**GOAL OF THE EXERCISE**
Find every line in the records below that holds the word "scene" and copy it.

**INPUT RECORDS**
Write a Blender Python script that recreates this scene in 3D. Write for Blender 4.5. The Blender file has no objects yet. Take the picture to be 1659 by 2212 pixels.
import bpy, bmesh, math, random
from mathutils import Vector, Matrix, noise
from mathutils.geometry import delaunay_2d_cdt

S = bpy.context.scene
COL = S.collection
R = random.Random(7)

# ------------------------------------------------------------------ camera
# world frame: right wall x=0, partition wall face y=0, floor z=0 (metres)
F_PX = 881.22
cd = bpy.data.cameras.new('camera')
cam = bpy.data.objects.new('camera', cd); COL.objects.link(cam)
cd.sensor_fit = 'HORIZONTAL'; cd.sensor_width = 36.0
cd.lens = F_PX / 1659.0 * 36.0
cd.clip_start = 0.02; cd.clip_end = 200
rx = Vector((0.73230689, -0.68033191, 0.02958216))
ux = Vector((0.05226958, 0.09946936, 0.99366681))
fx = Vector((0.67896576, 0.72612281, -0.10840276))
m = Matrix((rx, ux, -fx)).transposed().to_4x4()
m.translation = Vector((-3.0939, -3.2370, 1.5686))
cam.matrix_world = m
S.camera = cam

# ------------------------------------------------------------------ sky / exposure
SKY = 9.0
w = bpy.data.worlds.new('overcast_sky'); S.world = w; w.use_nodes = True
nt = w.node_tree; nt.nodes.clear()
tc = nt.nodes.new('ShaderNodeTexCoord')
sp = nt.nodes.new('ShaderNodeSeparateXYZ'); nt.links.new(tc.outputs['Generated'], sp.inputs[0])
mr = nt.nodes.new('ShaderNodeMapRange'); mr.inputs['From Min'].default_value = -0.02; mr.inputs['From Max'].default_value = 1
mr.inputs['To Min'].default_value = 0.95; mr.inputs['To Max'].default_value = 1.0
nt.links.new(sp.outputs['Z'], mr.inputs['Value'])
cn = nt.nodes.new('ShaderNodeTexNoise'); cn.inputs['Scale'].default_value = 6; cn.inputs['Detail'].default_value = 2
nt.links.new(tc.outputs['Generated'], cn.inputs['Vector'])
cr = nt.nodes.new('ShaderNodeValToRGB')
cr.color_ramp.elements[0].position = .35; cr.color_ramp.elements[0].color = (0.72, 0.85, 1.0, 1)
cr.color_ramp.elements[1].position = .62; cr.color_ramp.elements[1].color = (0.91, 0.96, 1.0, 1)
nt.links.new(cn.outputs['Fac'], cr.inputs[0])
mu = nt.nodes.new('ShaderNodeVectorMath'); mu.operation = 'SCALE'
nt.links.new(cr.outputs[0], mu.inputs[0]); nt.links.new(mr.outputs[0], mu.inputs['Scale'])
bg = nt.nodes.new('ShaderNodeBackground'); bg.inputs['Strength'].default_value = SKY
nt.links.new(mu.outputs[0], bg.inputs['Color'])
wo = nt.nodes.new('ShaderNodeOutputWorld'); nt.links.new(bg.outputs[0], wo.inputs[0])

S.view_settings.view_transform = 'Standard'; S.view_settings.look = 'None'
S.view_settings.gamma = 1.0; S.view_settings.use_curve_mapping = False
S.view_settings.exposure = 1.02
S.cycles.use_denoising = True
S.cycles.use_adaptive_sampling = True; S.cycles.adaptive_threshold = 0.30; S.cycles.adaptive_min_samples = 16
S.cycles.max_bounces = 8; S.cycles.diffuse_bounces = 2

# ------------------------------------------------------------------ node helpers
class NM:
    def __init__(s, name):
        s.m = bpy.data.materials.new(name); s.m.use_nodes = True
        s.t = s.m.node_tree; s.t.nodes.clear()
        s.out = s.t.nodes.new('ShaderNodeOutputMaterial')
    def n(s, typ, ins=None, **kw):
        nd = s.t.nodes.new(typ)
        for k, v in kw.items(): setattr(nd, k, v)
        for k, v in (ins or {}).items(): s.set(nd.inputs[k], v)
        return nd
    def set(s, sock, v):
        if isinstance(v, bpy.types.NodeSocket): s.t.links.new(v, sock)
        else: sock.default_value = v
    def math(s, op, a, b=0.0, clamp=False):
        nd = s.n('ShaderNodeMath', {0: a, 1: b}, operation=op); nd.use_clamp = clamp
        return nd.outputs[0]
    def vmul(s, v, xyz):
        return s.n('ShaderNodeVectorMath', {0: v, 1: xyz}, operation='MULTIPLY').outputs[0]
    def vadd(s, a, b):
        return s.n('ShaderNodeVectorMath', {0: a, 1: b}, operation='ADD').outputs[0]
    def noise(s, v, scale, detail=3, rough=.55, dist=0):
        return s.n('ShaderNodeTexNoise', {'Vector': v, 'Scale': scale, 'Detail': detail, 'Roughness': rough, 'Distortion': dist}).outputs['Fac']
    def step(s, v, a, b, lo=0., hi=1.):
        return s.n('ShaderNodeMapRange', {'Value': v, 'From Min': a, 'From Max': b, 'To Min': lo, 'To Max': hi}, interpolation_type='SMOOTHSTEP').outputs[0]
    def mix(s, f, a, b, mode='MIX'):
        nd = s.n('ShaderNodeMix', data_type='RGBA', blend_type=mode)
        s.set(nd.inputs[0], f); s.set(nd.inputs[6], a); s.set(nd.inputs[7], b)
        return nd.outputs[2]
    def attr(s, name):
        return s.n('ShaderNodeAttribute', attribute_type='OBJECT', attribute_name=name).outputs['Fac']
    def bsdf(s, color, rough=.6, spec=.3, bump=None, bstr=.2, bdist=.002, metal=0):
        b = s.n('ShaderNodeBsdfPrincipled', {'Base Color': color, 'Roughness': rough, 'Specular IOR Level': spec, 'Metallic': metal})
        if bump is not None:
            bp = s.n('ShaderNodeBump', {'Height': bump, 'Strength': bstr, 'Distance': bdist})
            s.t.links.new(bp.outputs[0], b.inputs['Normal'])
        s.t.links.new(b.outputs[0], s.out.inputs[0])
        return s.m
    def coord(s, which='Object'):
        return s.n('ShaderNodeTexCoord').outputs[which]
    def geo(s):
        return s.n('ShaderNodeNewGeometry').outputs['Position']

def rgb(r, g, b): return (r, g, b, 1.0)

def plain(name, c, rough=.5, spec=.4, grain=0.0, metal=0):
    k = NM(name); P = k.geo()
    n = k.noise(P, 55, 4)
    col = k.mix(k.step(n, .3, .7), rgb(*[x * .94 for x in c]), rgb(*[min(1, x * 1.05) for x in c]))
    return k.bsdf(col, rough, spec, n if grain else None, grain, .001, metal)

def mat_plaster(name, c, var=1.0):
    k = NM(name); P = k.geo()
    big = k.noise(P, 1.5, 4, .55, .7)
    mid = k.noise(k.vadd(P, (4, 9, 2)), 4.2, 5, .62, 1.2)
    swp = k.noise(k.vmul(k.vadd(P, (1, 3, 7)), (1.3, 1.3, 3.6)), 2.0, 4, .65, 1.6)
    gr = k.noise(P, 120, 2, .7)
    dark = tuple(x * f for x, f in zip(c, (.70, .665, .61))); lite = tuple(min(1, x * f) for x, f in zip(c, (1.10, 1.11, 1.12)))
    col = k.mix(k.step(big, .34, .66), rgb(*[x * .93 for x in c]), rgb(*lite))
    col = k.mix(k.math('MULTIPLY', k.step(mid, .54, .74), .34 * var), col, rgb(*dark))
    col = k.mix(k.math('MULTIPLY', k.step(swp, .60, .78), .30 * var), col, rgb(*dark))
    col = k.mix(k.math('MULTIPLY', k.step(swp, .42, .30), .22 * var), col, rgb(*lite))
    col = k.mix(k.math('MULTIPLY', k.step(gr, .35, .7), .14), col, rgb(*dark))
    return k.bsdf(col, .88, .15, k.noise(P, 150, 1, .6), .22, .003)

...

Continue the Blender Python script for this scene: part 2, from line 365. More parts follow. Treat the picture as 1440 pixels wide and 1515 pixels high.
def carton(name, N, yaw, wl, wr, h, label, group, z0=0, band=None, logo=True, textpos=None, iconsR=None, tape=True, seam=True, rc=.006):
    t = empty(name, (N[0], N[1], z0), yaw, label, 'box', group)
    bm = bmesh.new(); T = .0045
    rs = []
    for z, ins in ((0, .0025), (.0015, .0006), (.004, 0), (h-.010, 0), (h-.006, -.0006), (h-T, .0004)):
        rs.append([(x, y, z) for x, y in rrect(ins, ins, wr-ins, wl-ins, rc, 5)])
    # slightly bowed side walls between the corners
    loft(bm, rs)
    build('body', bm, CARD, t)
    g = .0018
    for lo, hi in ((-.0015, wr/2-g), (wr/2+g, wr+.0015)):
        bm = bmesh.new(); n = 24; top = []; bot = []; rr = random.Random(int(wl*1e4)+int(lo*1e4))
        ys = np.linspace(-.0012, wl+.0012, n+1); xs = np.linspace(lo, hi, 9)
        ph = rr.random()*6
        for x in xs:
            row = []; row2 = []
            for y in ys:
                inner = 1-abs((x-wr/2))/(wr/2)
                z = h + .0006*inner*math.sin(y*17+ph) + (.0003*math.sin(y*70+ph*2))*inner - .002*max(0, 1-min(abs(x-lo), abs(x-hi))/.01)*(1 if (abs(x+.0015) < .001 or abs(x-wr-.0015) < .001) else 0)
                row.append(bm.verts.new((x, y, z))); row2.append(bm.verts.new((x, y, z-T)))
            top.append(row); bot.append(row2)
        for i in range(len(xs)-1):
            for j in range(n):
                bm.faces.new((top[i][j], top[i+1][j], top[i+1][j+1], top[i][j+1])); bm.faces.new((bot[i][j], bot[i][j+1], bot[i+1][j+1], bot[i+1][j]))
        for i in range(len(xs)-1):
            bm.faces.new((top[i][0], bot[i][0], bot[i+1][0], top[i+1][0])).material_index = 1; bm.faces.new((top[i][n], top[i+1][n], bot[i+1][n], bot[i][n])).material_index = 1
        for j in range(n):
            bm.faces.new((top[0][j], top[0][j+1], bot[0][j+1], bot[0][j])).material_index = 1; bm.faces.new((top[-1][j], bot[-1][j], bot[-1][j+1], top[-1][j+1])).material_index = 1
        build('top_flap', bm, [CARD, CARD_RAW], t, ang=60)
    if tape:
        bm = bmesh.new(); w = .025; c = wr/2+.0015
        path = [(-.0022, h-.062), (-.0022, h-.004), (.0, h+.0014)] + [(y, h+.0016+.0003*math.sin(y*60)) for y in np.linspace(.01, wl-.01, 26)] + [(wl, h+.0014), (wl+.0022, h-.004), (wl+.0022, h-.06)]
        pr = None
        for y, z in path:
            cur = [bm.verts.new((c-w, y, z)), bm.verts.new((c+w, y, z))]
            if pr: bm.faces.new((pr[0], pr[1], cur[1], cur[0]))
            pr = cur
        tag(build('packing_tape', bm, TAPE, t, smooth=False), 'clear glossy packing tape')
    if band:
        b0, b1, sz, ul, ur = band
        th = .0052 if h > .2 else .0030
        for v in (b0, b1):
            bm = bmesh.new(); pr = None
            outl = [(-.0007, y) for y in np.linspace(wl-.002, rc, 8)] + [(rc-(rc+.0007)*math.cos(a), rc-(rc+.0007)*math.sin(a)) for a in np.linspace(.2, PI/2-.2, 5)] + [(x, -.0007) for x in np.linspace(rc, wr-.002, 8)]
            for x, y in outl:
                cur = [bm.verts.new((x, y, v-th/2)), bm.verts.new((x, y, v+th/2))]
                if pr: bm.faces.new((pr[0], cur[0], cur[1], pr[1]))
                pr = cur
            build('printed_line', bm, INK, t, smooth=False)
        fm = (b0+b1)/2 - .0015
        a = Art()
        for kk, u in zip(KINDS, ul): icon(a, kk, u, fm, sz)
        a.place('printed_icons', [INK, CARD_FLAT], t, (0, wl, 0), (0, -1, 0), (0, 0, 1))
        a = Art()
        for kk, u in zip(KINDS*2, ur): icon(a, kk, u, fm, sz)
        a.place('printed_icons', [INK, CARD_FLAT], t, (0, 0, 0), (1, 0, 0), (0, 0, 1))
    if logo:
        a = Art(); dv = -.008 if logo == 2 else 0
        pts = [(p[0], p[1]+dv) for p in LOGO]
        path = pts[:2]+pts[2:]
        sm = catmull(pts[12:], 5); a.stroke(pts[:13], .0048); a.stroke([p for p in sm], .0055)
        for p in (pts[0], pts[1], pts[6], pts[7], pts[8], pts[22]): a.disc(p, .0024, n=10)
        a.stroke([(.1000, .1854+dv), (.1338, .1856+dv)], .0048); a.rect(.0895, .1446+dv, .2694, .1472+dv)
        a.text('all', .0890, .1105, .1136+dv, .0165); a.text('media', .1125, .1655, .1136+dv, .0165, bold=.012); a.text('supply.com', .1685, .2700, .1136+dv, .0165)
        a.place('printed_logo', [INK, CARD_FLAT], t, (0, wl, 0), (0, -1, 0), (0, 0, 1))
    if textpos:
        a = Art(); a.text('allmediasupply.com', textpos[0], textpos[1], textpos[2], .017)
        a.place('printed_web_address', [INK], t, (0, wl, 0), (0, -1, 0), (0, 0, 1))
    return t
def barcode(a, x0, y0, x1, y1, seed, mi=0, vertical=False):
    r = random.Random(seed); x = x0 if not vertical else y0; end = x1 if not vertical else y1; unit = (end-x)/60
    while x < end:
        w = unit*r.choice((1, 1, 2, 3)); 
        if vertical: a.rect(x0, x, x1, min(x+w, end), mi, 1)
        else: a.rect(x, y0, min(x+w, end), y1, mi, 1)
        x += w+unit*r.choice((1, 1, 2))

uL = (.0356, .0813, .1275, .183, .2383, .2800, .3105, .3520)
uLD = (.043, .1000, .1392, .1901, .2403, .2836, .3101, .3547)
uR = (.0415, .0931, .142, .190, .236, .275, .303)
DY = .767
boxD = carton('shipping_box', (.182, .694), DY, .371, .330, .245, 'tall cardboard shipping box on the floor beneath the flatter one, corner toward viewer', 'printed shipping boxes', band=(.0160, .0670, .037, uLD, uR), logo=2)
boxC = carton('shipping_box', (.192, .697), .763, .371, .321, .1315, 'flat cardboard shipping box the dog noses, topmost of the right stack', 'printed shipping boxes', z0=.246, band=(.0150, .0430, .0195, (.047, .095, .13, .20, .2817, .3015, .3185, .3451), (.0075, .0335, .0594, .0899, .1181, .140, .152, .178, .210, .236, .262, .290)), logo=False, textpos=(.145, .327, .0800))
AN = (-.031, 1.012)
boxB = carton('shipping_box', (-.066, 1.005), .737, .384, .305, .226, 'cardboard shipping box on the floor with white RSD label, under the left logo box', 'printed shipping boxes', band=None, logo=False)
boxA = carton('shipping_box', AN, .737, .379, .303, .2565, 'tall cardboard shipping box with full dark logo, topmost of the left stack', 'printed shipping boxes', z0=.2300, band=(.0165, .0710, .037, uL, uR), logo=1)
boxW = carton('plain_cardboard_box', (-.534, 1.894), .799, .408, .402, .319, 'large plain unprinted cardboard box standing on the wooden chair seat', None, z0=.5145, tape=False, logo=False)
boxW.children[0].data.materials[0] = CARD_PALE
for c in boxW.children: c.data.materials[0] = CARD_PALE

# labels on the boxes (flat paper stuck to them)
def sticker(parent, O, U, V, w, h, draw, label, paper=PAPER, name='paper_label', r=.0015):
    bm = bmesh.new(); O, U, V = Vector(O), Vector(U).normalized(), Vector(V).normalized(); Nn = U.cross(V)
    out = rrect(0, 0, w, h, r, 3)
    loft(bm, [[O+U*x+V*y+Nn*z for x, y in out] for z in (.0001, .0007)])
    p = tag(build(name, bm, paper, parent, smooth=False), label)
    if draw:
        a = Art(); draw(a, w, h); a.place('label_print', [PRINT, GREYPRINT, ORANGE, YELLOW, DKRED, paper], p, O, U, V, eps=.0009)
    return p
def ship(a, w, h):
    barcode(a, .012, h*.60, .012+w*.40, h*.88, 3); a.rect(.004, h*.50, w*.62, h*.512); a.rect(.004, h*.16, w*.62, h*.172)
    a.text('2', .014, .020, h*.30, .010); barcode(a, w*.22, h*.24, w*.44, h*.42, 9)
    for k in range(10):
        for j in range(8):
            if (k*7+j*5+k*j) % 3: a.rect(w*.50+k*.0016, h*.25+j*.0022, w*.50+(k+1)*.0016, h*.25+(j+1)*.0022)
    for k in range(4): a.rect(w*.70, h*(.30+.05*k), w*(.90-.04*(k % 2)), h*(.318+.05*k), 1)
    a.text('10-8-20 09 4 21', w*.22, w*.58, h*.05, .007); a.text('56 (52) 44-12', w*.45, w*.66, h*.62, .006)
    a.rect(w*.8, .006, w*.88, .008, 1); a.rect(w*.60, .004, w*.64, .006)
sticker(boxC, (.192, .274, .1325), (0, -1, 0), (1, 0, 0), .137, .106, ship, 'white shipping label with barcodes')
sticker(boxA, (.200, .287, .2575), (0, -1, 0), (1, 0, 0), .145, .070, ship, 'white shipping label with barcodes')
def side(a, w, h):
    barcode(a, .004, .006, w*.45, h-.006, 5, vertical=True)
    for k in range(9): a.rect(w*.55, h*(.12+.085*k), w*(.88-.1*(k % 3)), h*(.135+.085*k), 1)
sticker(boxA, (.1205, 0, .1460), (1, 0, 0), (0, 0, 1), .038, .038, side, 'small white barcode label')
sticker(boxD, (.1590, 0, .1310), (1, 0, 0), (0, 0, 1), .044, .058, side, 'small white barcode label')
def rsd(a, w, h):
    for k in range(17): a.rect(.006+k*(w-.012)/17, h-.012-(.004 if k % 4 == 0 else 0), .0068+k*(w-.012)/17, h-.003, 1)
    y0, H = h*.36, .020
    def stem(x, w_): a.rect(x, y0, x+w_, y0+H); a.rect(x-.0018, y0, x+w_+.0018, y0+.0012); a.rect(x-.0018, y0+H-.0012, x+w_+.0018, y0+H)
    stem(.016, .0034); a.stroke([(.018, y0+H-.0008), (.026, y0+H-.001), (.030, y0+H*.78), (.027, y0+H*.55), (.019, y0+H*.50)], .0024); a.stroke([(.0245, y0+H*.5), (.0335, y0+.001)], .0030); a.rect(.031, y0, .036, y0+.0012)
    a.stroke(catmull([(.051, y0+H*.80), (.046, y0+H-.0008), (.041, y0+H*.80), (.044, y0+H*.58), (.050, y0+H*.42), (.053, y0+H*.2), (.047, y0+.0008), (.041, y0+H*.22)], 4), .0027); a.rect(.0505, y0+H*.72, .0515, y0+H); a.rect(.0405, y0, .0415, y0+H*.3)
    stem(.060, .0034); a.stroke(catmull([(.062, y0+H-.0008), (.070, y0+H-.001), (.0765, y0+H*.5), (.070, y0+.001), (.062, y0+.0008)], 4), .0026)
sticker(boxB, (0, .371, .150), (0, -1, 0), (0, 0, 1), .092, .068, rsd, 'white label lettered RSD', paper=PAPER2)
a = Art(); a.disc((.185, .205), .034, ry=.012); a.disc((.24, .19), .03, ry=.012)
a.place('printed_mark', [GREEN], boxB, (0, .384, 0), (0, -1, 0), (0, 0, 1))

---

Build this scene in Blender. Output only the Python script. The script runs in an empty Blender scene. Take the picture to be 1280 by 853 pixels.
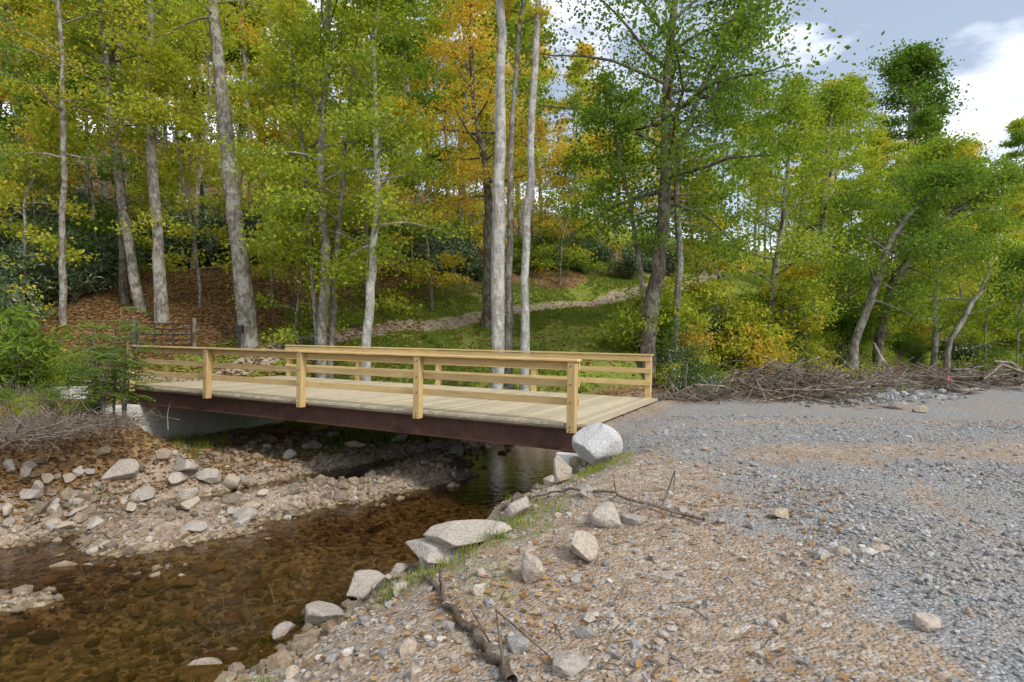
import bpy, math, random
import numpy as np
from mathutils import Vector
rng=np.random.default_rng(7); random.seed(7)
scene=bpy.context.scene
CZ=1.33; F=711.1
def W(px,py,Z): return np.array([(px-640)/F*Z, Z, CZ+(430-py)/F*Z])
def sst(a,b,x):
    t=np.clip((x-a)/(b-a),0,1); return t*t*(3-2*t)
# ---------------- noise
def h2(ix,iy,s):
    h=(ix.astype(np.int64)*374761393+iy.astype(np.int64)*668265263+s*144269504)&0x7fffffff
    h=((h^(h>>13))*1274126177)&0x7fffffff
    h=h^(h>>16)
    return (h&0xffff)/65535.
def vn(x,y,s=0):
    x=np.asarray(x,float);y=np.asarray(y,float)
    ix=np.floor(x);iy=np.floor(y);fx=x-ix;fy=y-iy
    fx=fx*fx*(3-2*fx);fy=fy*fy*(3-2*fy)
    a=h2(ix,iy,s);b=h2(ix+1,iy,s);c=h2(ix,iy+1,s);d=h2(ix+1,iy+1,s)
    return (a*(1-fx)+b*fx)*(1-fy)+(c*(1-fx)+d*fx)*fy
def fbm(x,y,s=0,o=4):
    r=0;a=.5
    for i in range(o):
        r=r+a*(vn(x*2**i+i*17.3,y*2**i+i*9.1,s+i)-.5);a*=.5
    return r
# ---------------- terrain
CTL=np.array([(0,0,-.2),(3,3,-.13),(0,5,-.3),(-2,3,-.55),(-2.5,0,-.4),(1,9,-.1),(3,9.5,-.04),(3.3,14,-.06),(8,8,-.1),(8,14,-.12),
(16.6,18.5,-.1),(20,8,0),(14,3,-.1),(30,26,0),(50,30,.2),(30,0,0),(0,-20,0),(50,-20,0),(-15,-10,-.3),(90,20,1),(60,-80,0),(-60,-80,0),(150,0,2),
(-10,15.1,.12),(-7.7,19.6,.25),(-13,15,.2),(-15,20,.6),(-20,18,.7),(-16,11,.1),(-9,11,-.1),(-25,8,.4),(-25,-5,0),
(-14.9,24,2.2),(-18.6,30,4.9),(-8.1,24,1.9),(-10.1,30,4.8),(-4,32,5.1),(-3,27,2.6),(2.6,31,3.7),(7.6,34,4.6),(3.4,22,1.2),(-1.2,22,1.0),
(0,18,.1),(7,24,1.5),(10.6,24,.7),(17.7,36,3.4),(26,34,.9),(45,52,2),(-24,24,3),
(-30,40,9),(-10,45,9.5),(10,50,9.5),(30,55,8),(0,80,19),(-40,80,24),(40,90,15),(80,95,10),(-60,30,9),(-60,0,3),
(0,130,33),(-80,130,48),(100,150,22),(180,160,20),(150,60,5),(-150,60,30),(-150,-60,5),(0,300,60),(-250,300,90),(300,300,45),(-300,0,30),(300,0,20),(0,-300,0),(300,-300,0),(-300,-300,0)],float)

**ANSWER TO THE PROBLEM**
Write a Blender Python script that recreates this scene in 3D. Write for Blender 4.5. The Blender file has no objects yet. Take the picture to be 1659 by 2212 pixels.
S = bpy.context.scene
Continue the Blender Python script for this scene: part 2, from line 365. More parts follow. Treat the picture as 1440 pixels wide and 1515 pixels high.
Build this scene in Blender. Output only the Python script. The script runs in an empty Blender scene. Take the picture to be 1280 by 853 pixels.
scene=bpy.context.scene